Arş yiğitler vatan imdâdına!


Yâre nişandır tenine erlerin,

Mevt ise son rutbesidir askerin.

Altı da bir, üstü de birdir yerin

Arş yiğitler vatan imdâdına!


- Adû: düşman

- Felâh: kurtuluş

- Hıfz: sakıma, koruma

- Bilâd: şehirler, memleketler

- İbâd : kullar, köleler (burada halk anlamında)

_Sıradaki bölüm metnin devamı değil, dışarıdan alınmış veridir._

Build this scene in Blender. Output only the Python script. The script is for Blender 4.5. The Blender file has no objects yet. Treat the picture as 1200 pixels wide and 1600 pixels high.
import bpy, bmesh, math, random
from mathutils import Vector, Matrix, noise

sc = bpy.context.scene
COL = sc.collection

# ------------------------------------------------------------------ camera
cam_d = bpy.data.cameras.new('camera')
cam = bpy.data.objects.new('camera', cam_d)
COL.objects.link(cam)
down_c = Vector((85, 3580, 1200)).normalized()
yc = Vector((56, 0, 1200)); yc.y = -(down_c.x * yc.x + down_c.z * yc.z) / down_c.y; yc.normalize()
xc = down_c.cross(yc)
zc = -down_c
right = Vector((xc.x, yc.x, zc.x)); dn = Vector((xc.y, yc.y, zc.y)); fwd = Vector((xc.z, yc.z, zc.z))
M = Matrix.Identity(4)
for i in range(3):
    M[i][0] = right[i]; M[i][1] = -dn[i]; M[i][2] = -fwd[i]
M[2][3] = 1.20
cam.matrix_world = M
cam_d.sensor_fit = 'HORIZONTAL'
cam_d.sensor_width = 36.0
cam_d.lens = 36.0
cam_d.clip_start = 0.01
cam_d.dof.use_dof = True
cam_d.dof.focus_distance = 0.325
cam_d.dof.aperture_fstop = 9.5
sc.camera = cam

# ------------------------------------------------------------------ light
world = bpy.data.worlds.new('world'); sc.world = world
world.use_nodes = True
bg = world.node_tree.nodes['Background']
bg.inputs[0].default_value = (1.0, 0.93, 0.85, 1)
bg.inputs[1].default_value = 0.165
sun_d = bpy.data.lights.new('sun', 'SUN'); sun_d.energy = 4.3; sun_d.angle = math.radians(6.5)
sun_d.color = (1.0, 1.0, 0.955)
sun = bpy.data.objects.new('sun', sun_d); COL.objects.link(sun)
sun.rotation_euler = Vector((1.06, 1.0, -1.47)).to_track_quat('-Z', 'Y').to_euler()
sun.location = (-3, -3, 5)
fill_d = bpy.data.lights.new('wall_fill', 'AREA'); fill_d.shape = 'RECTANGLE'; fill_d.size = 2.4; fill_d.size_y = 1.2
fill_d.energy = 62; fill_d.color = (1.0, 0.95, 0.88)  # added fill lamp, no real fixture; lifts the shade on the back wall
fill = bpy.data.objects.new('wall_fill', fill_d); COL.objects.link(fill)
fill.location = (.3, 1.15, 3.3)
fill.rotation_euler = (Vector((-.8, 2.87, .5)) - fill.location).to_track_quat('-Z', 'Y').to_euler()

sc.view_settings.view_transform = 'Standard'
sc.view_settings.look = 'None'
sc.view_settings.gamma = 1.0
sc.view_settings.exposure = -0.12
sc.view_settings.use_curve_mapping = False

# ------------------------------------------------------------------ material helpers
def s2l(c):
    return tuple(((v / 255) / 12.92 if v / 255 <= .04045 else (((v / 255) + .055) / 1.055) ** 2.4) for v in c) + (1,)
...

- İstinâd: güvenme, kuvvet alma

- Nâ-murad: isteğine kavuşamamış

- Merdâne : mertçesine

- Mevt: ölüm

 

Namık Kemal’in Hürriyet ile ilgili şiirinden beş beyit:

 

Felek her türlü esbâb-ı cefâsın toplasın gelsin

Dönersem kahbeyim millet yolunda bir azîmetden

 

(Felek her türlü eziyet sebeplerini toplasın gelsin

millet için çıktığım yoldan dönersem namussuzum.)

 

Anılsın mesleğimde çektiğim cevr ü meşakkatler

Ki ednâ zevki â'lâdır vezâretten sadâretden

 

(Uğraşımda çektiğim eziyet ve güçlükler anılsın,

ki bunun en ufak bir zevki bile vezirlikten, sadrazamlıktan daha iyidir.)

 

Civân-merdân-ı milletle hazer gavgâdan ey bi-dâd

Erir şemşîr-i zulmün âteş-i hûn-i hamiyetden

 

(Milletin yiğitleri ile mücadeleden sakın ey zalim!

Senin zulmünün kılıcı şehadet kanının ateşinde erir.)

 

Ne mümkün zulm ile bi-dâd ile imhâ-yı hürriyet

Çalış idrâki kaldır muktedirsen âdemiyetten

 

(Zulümle, adaletsizlikle hürriyeti yok etmek ne mümkün

Çalış, anlama yeteneğini kaldır gücün yetiyorsa insanlıktan.)

 

Ne efsunkâr imişsin âh ey didâr-ı hürriyet

Esîr-i aşkın olduk gerçi kurtulduk esâretden

 

(Ne kadar büyüleyiciymişsin ah ey hürriyetin yüzü

Aşkının esiri olduk gerçi kurtulduk esaretten.)

 

Saygılarımla.

Hamdullah Dedeoğlu.

11.12.2024.

 

Kaynaklar:

--Semiramis Kanbak, Namık Kemal, 1840-1888

--Dr. Mehmet Ali Gündoğdu, “Namık Kemal’in Şiirlerinde Millet, Vatan ve Şehitlik Kavramları” adlı makalesi, İstinye Üniversitesi, 2016.

--Ali Polat, "Namık Kemal'in Şiirlerinde Ehli-Beyt Sevgisi adlı makalesi" 2023.

--Oğuzhan Köseoğlu, “Namık Kemal’in Hayatı ve Fikirleri” Yüksek lisans Tezi, İstanbul Üniversitesi, Edebiyat Fakültesi, 2023.